Slaved said:
All of the uses in the spot skill from the players handbook are for various forms of hiding or being hidden, disguise, and reading lips.
Given I just quoted you two items from the spot check that are not that, I am not sure how you can come to that conclusion. The distance an encounter begins at has nothing to do with hiding, disguising, or reading lips. And when it said not hidden just hard to spot, how did you conclude that meant hidden, disguised, or reading lips? Come on Slaved, the skill is clearly used for purposes other than just the three you named. It's spelled out as such.
I do not see anything at all about reading at a distance or judging how well you can make something out aside from what I mentioned above.
No that part is just logic. If your characters can read any size writing at any distance in your games because you couldn't find a rule on it, and the skill titled "spot" wasn't enough for you, then I guess you and I have very different games. For me, and probably 99% of people playing this game, we would use a spot check (and we would not consider it a house rule to do so). Call it the distance at which the encounter of reading words on the sign of a barn a mile away begins, if you must, to use the skill.
A dungeon master is free to use whatever he feels is appropriate, of course, but I do not see anything explicit about it. It looks like anything that you have line of sight on that is not trying to be hide, and was not hidden, you can simply see.
So when it said sometimes things are just hard to see but not hiding, that sentence had no meaning for you?

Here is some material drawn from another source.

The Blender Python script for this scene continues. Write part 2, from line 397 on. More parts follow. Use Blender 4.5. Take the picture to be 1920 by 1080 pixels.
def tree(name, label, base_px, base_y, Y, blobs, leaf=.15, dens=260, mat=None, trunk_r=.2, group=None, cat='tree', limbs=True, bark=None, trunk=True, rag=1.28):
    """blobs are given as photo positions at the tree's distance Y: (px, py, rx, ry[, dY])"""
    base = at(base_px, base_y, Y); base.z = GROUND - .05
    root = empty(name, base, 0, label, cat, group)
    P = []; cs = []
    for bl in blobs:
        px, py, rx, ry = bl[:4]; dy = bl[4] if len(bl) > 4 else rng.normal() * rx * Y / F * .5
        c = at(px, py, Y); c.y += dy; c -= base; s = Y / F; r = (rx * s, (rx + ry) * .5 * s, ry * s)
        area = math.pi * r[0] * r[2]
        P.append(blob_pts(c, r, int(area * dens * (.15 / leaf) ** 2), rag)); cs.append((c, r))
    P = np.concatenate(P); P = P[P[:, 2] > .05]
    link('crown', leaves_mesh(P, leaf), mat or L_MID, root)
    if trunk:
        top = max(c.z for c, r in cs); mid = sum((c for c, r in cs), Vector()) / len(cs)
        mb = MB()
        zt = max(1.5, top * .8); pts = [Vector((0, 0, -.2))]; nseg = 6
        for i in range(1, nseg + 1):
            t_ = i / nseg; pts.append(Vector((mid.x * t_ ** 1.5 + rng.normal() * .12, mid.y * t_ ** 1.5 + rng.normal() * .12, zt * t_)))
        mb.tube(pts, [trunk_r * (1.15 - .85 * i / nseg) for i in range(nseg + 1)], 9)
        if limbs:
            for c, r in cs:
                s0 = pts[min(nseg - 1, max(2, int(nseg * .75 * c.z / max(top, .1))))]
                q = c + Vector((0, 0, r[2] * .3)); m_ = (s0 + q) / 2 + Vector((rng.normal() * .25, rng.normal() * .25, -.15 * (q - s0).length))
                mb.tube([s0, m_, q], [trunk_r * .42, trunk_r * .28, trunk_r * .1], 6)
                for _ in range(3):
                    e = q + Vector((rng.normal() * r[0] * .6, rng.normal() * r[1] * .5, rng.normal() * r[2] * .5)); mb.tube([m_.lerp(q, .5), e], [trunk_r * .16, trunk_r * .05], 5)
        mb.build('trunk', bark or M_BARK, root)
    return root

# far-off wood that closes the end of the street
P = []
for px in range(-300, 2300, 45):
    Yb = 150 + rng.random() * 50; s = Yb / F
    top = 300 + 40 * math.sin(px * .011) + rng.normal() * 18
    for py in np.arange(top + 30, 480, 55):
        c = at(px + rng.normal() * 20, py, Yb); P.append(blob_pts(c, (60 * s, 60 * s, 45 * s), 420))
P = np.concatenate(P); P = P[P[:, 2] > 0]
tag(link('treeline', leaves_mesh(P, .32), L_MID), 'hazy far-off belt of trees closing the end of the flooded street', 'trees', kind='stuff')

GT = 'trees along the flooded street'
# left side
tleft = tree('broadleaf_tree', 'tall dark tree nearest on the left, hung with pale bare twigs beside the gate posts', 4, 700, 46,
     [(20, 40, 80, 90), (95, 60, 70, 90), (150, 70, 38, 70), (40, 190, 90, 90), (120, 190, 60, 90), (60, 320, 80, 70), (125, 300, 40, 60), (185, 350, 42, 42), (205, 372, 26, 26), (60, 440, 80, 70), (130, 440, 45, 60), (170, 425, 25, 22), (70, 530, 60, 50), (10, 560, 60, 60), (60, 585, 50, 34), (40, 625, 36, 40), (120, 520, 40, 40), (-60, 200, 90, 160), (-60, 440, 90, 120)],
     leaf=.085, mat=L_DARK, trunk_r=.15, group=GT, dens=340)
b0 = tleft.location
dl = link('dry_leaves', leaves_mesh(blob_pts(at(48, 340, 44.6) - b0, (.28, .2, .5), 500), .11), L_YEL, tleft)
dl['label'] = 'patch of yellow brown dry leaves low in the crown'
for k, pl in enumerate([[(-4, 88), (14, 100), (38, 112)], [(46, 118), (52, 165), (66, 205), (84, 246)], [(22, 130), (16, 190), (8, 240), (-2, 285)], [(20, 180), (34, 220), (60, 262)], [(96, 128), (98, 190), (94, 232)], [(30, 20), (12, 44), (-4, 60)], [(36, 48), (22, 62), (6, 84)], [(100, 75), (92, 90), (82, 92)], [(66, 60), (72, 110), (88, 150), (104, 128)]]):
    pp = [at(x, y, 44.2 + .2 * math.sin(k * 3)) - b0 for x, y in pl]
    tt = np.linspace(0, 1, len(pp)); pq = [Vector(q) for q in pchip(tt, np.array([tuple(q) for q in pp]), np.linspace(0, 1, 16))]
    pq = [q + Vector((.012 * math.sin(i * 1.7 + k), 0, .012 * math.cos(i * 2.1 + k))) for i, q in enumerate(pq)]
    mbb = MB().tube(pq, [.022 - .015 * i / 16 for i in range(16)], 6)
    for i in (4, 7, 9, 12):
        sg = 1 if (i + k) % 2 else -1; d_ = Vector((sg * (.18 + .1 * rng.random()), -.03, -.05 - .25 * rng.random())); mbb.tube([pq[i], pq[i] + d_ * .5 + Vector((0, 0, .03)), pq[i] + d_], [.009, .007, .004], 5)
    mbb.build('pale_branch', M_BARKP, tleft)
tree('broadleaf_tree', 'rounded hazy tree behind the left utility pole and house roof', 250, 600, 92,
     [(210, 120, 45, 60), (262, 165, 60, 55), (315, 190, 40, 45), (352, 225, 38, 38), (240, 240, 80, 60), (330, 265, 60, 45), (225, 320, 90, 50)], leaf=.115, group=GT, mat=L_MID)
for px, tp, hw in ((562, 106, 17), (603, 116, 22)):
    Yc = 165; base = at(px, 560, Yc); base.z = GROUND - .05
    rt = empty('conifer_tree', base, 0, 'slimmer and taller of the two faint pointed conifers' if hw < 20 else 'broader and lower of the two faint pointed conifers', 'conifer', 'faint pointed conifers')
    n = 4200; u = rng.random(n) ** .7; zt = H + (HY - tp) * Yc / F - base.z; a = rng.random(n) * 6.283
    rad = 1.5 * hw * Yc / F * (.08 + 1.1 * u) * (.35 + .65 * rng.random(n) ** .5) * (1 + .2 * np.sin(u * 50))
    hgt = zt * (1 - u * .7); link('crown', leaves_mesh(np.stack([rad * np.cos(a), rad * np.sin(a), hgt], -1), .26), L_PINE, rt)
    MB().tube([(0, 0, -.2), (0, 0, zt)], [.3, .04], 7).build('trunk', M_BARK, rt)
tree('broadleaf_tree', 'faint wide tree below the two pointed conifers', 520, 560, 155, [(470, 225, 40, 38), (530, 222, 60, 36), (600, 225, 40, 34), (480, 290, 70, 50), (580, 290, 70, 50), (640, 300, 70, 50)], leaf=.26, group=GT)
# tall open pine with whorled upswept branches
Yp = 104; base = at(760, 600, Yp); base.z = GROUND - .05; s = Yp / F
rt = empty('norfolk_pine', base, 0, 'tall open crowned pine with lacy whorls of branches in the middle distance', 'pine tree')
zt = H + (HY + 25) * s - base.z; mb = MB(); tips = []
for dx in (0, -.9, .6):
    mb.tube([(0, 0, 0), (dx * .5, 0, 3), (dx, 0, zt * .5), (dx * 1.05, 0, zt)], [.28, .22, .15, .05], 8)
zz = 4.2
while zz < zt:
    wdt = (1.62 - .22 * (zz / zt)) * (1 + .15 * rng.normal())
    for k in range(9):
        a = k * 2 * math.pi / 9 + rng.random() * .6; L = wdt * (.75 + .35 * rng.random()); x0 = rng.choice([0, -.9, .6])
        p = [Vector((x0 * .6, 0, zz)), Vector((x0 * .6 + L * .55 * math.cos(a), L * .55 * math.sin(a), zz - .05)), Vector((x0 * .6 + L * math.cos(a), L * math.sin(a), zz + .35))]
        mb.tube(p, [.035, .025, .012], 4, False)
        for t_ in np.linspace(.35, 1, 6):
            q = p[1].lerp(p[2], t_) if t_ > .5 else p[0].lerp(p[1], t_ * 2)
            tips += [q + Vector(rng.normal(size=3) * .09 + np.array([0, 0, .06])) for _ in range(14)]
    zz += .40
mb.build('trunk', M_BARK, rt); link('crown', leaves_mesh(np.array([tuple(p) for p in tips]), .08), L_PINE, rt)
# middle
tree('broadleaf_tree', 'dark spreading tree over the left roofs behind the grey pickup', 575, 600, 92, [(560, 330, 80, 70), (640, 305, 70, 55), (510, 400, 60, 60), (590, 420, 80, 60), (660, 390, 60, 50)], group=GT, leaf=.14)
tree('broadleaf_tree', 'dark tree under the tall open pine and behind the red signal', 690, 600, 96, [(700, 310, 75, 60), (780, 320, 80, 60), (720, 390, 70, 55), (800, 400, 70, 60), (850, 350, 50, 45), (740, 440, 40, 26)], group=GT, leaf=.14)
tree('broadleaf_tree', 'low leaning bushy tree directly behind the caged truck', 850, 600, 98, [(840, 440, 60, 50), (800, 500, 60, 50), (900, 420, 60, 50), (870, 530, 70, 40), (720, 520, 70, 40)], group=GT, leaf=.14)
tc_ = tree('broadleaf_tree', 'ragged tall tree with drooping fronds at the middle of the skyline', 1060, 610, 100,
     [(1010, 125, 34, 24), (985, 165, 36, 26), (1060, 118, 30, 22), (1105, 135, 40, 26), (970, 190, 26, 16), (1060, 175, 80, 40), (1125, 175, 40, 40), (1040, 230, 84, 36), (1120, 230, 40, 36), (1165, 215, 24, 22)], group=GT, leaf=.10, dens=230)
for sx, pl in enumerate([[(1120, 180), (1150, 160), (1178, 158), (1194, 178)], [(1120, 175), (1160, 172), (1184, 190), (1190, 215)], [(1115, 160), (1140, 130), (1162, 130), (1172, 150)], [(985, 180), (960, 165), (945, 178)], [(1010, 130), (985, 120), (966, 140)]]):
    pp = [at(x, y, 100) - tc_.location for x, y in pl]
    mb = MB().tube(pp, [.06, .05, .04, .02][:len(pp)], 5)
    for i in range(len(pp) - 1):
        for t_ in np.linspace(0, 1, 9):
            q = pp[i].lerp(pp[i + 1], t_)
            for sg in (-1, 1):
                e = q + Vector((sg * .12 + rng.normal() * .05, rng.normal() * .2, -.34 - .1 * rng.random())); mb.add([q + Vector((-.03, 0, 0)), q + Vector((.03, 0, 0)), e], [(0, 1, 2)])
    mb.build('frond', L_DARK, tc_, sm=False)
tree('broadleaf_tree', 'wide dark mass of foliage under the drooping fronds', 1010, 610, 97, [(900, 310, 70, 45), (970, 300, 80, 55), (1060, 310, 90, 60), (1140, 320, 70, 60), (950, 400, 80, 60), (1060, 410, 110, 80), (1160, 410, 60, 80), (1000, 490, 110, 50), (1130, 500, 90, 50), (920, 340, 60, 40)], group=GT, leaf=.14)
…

Actually, there is another major difference, darkvision stops at a specified range. Beyond that range nothing can be seen.
So does normal vision, if you account for the spot rules.
Where is this maximum range under the spot rules???
When you get to such a high negative that no check can succeed, you have reached the maximum range.
Everything I have read so far says that your normal sight goes until something blocks it.
So your players can see around the curvature of the planet and spot the back of their head with equal degree of difficulty and detail as their own hand in front of them?
I did find this while looking around though..
Which at least says reading and spot are different.
I think they mean normal reading does not require any skill check. Reading something at a distance I think requires a spot check. Your game might vary, but that seems a logical and normal use of the skill. They shouldn't have to include every conceivable use of the skill in the text to be able to draw a natural conclusion from the text without calling it a house rule.